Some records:
** start **

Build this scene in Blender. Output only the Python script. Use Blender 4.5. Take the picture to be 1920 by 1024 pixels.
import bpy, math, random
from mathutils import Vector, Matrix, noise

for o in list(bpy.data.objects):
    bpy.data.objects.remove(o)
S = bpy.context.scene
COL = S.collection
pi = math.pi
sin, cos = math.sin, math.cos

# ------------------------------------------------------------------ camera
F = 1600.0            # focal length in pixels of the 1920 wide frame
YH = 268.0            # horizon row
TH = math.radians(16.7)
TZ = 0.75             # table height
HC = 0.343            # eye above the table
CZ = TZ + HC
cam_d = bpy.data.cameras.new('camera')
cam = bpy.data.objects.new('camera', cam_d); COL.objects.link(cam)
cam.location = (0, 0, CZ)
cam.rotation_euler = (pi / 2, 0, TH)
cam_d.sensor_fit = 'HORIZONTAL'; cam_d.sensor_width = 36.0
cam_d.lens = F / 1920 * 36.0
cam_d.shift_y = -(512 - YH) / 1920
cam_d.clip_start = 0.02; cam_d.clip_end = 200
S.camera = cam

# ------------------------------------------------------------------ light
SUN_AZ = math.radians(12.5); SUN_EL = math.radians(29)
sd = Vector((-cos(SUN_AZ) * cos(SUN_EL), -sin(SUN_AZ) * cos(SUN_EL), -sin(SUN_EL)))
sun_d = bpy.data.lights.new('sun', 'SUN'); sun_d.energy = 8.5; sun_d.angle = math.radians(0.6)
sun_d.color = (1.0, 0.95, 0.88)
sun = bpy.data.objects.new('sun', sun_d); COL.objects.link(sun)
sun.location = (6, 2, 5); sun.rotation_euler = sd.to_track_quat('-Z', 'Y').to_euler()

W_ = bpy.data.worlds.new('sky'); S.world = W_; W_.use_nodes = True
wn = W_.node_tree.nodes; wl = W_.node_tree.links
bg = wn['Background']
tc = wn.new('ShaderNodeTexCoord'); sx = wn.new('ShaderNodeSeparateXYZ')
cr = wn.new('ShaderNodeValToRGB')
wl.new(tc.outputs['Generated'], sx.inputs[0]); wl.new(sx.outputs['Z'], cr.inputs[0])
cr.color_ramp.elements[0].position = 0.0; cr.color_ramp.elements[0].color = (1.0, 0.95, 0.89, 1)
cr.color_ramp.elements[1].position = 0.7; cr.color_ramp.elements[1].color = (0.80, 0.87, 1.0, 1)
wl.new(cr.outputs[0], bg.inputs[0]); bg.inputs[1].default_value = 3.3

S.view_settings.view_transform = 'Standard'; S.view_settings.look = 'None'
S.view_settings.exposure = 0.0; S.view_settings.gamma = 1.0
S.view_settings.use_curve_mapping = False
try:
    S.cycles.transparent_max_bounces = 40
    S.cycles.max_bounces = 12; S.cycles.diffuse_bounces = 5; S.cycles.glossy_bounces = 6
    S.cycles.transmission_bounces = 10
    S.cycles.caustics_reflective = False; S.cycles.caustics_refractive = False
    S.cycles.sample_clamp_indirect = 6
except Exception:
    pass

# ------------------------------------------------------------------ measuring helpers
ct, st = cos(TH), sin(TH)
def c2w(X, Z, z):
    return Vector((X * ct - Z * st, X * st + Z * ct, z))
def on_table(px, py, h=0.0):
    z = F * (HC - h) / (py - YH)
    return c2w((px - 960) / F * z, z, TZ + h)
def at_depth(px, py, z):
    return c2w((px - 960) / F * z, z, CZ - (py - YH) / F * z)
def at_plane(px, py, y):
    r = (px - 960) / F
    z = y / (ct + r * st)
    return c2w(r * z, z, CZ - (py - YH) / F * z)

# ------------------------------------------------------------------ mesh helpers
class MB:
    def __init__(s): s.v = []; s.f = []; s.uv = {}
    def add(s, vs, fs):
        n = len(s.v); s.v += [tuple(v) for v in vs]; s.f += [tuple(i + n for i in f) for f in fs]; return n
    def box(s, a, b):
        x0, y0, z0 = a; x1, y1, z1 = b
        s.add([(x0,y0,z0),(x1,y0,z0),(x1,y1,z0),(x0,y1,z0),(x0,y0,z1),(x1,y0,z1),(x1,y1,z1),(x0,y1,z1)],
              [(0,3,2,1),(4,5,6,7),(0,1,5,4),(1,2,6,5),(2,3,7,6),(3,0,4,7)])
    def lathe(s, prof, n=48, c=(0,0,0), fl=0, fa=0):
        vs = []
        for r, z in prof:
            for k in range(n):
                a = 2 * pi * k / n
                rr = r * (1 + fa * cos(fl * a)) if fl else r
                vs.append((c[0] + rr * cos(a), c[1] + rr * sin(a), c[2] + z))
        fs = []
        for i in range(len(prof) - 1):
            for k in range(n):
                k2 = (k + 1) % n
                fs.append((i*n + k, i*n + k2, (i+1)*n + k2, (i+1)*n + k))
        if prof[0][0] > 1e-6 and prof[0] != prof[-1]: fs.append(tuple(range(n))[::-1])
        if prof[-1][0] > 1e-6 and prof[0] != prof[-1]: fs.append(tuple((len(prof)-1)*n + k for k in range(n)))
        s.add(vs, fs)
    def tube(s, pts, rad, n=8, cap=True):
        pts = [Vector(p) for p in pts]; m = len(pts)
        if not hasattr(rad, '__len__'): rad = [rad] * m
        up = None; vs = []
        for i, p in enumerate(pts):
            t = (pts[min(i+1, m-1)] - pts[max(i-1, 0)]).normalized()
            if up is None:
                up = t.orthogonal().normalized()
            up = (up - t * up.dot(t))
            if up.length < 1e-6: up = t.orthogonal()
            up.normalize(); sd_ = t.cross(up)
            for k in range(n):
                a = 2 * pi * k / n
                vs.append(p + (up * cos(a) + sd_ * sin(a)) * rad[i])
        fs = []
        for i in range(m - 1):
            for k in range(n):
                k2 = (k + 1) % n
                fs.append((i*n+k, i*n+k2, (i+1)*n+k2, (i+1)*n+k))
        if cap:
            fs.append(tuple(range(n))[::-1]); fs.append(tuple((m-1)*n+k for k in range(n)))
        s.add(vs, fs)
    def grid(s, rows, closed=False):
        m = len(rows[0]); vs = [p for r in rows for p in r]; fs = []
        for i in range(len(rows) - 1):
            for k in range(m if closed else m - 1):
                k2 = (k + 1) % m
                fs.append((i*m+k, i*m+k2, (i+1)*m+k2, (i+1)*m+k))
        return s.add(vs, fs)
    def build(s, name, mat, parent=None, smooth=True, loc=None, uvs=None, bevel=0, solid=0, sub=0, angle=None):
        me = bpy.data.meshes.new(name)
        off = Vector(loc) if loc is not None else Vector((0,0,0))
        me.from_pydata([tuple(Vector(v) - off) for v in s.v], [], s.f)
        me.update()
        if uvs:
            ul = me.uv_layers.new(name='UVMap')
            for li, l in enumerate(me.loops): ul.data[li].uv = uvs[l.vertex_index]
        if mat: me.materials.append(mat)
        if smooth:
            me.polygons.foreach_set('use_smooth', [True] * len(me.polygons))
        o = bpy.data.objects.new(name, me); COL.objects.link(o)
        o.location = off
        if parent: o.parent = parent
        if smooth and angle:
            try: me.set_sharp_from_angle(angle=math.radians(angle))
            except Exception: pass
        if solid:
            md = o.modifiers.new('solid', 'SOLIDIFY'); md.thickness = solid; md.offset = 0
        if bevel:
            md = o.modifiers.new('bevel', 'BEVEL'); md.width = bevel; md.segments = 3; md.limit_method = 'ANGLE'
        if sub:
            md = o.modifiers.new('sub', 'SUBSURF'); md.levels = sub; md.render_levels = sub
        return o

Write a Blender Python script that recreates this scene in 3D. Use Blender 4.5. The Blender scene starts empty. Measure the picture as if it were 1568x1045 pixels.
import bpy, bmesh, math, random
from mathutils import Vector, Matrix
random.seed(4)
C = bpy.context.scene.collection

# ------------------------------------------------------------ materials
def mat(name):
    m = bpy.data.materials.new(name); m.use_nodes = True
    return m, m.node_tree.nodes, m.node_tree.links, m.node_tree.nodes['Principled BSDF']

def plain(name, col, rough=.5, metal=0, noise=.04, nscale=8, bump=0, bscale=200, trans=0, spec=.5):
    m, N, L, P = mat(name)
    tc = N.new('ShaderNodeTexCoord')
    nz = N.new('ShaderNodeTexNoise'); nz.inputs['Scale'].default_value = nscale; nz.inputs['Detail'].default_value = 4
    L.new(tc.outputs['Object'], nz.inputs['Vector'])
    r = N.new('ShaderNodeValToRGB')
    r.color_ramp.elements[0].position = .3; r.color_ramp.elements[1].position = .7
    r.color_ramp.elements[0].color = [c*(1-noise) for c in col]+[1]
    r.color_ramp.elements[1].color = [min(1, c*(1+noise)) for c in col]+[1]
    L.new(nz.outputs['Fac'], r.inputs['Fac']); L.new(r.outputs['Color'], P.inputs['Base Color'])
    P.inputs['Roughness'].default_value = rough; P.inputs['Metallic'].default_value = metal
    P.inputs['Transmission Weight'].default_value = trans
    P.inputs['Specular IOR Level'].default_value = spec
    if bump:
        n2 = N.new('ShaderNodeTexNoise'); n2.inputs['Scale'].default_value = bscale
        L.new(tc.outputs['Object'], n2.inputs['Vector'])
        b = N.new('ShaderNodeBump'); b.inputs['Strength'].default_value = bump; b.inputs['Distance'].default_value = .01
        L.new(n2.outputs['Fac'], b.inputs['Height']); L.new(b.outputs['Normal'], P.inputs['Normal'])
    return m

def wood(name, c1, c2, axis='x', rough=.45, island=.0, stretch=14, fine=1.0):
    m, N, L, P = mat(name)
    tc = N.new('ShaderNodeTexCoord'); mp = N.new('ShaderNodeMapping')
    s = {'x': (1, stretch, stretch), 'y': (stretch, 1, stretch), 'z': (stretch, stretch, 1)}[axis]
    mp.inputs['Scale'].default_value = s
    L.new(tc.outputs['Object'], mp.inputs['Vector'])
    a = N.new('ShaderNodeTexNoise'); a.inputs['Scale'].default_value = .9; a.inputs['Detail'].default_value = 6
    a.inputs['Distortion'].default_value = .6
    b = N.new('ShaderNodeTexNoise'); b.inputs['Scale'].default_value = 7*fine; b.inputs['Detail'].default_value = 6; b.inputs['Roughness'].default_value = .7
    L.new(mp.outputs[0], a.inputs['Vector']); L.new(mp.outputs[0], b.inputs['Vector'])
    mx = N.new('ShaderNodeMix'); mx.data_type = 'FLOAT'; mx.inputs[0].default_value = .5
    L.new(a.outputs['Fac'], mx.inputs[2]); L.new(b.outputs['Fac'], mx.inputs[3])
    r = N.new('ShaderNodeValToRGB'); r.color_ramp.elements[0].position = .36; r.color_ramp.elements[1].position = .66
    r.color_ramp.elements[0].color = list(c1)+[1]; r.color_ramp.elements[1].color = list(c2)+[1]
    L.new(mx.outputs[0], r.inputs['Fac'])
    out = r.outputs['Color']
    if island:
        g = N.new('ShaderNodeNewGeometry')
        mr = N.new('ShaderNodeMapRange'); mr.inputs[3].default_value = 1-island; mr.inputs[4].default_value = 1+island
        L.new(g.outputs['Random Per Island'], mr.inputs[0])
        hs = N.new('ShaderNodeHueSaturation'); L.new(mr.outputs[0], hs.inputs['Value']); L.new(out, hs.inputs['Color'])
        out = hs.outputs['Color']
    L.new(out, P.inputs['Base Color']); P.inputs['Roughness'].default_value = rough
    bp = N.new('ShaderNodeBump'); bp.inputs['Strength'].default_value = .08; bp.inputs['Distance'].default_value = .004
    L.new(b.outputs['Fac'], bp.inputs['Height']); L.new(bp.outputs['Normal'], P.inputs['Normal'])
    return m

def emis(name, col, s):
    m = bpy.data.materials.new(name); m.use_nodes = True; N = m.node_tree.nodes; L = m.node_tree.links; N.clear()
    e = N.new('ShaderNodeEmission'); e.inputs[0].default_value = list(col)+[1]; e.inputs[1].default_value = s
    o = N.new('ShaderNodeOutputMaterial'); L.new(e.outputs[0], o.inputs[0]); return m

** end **

YOUR OBJECTIVE »
Please print exactly what appears from the first line of the data through the line with "sin, cos = math.sin, math.cos", including both of those lines and nothing past them.

TASK RESPONSE »
Build this scene in Blender. Output only the Python script. Use Blender 4.5. Take the picture to be 1920 by 1024 pixels.
import bpy, math, random
from mathutils import Vector, Matrix, noise

for o in list(bpy.data.objects):
    bpy.data.objects.remove(o)
S = bpy.context.scene
COL = S.collection
pi = math.pi
sin, cos = math.sin, math.cos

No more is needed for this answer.